* [Work to complete]: Only the lines from the start of the data through the one containing "return ((u - 600) / F * t, Y * t)" belong in your answer; return them exactly.
::::::::
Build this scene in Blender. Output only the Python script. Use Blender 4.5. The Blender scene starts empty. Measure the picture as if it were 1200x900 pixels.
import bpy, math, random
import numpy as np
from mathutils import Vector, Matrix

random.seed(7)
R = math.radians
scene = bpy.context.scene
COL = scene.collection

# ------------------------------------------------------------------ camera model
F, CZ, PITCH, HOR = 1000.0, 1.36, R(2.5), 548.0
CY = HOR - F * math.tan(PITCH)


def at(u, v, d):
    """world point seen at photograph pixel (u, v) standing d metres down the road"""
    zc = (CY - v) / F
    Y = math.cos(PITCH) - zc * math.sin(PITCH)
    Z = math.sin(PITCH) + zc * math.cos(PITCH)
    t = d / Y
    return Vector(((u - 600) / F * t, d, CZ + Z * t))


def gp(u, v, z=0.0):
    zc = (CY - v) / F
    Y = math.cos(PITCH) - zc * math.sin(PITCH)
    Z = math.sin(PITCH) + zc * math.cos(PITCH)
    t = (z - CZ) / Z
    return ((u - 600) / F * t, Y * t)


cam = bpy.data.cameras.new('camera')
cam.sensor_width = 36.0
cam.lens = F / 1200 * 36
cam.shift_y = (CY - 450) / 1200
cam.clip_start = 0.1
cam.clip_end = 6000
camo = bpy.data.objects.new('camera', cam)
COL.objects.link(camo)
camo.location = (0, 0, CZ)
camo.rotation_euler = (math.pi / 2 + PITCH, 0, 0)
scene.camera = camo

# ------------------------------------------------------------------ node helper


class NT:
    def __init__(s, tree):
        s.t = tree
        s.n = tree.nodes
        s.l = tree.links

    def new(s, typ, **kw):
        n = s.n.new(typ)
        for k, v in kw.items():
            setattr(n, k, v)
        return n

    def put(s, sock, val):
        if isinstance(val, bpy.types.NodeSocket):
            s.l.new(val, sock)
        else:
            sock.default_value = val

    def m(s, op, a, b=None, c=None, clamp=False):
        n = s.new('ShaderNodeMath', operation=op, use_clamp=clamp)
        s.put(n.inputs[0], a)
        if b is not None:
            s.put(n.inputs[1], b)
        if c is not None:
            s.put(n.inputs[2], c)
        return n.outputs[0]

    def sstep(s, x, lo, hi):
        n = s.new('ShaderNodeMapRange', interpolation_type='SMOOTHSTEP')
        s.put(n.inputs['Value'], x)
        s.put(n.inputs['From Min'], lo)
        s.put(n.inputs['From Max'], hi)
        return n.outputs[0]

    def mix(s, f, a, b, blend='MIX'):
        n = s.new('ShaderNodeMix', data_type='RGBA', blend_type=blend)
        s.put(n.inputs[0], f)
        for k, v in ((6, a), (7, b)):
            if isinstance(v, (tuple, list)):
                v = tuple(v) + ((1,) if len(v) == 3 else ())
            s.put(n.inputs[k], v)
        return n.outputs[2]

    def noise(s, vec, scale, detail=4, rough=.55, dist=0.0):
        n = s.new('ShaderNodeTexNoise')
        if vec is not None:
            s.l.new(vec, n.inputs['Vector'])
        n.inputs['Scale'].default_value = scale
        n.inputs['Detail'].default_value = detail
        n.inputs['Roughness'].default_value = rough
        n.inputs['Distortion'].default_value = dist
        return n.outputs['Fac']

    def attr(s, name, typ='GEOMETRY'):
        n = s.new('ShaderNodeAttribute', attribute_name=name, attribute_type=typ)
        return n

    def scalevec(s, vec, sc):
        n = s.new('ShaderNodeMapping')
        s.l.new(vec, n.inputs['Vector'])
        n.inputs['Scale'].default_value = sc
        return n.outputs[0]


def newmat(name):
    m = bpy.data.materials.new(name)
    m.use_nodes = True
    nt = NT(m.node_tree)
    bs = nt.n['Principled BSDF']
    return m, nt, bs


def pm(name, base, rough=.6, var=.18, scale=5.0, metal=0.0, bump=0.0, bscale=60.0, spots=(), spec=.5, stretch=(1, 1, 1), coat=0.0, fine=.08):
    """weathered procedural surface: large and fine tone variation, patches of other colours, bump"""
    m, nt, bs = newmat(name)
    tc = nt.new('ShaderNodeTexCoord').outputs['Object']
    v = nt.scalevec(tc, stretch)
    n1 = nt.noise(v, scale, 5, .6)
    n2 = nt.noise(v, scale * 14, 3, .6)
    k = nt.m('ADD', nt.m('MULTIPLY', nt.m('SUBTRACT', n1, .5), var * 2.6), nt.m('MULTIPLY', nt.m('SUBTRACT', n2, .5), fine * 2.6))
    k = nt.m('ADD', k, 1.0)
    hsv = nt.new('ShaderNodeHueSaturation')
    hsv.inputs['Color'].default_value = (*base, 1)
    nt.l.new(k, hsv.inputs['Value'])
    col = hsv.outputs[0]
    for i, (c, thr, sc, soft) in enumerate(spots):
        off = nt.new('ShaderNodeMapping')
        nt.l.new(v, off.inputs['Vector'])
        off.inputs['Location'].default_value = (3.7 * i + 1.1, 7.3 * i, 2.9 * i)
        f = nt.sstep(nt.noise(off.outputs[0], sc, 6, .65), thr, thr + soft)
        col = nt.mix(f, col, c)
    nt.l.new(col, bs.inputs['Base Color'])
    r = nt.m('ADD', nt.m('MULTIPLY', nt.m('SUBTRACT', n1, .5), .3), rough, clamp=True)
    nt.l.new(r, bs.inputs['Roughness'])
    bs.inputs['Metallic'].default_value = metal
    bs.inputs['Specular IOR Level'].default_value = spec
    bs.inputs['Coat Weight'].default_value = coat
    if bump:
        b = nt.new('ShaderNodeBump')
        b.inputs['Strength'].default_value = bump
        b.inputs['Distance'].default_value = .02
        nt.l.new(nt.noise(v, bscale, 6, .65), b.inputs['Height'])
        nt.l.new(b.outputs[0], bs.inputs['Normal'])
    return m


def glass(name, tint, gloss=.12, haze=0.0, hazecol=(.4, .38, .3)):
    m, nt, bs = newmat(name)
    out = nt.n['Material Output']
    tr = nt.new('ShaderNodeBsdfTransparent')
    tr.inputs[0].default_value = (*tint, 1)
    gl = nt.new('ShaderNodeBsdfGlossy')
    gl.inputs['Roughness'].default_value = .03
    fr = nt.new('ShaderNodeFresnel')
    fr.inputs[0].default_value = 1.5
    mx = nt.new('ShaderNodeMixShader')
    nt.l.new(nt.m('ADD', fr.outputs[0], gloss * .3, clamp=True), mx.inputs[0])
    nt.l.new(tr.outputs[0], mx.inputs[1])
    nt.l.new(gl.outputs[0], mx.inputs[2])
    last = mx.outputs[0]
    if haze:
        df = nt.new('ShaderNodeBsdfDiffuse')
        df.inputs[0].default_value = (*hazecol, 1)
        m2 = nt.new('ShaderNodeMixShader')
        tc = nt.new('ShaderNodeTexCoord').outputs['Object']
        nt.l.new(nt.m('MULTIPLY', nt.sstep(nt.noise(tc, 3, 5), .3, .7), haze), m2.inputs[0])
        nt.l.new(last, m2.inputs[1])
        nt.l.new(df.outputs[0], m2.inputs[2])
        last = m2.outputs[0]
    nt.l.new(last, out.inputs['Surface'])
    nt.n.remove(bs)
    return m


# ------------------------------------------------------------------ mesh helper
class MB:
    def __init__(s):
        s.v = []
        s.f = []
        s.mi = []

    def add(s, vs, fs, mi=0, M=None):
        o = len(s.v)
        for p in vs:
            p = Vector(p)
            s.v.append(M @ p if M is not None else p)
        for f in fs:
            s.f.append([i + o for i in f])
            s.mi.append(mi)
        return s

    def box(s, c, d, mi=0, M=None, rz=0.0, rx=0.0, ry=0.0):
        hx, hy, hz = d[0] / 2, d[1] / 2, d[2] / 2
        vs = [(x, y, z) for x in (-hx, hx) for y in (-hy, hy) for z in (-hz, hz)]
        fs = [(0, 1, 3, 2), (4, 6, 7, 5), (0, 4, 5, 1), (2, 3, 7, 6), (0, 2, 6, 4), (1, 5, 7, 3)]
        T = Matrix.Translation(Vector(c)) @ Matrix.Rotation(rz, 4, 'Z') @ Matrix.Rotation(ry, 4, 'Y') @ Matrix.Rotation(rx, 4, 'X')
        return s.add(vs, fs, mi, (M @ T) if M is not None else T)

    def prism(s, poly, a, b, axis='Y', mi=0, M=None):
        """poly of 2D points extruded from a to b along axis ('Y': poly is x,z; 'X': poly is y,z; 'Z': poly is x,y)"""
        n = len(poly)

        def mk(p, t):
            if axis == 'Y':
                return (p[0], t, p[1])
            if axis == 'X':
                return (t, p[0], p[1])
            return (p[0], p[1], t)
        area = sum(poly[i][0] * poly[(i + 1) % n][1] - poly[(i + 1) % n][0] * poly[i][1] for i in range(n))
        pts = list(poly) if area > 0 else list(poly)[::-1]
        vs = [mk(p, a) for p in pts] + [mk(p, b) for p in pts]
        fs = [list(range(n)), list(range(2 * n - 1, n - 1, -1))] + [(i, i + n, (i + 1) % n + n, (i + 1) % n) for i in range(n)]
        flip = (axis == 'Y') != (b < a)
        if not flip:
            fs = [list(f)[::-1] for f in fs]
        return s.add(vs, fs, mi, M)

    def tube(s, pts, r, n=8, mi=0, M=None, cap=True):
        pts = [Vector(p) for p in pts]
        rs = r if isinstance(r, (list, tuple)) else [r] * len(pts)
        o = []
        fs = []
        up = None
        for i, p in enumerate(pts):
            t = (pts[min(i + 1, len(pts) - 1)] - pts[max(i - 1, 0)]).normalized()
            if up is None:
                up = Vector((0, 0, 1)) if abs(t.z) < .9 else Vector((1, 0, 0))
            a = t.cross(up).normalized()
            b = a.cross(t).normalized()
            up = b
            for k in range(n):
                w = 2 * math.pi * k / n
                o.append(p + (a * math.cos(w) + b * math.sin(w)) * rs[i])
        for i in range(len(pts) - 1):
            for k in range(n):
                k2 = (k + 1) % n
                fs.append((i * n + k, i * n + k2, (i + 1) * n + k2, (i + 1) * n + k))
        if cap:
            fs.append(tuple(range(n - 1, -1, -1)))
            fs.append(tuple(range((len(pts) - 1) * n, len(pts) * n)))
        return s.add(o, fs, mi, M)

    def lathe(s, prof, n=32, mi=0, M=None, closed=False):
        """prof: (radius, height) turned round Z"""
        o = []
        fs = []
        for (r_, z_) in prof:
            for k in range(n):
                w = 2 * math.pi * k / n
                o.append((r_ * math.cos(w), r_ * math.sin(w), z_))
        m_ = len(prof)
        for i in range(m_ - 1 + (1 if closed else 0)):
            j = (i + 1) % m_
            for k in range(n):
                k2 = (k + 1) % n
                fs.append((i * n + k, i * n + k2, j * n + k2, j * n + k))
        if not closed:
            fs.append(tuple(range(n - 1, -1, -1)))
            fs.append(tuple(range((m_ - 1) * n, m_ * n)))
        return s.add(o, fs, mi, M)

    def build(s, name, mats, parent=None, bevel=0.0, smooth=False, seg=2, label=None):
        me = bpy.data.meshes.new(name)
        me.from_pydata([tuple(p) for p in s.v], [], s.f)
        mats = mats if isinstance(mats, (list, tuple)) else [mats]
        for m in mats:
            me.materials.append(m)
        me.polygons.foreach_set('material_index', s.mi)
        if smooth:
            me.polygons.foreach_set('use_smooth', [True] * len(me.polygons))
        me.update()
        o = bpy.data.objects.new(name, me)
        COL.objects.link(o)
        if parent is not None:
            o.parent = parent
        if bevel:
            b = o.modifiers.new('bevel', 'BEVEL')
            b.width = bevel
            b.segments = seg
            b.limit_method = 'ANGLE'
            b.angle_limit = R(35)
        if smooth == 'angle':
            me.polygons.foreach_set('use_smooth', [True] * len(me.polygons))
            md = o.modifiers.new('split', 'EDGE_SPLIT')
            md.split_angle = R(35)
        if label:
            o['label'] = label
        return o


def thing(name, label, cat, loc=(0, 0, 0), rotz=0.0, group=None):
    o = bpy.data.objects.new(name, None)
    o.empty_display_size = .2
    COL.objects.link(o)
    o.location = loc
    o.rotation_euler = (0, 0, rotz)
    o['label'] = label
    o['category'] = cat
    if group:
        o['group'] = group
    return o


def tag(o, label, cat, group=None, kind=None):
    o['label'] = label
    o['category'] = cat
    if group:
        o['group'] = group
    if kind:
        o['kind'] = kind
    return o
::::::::
* [Answer]:
Build this scene in Blender. Output only the Python script. Use Blender 4.5. The Blender scene starts empty. Measure the picture as if it were 1200x900 pixels.
import bpy, math, random
import numpy as np
from mathutils import Vector, Matrix

random.seed(7)
R = math.radians
scene = bpy.context.scene
COL = scene.collection

# ------------------------------------------------------------------ camera model
F, CZ, PITCH, HOR = 1000.0, 1.36, R(2.5), 548.0
CY = HOR - F * math.tan(PITCH)


def at(u, v, d):
    """world point seen at photograph pixel (u, v) standing d metres down the road"""
    zc = (CY - v) / F
    Y = math.cos(PITCH) - zc * math.sin(PITCH)
    Z = math.sin(PITCH) + zc * math.cos(PITCH)
    t = d / Y
    return Vector(((u - 600) / F * t, d, CZ + Z * t))


def gp(u, v, z=0.0):
    zc = (CY - v) / F
    Y = math.cos(PITCH) - zc * math.sin(PITCH)
    Z = math.sin(PITCH) + zc * math.cos(PITCH)
    t = (z - CZ) / Z
    return ((u - 600) / F * t, Y * t)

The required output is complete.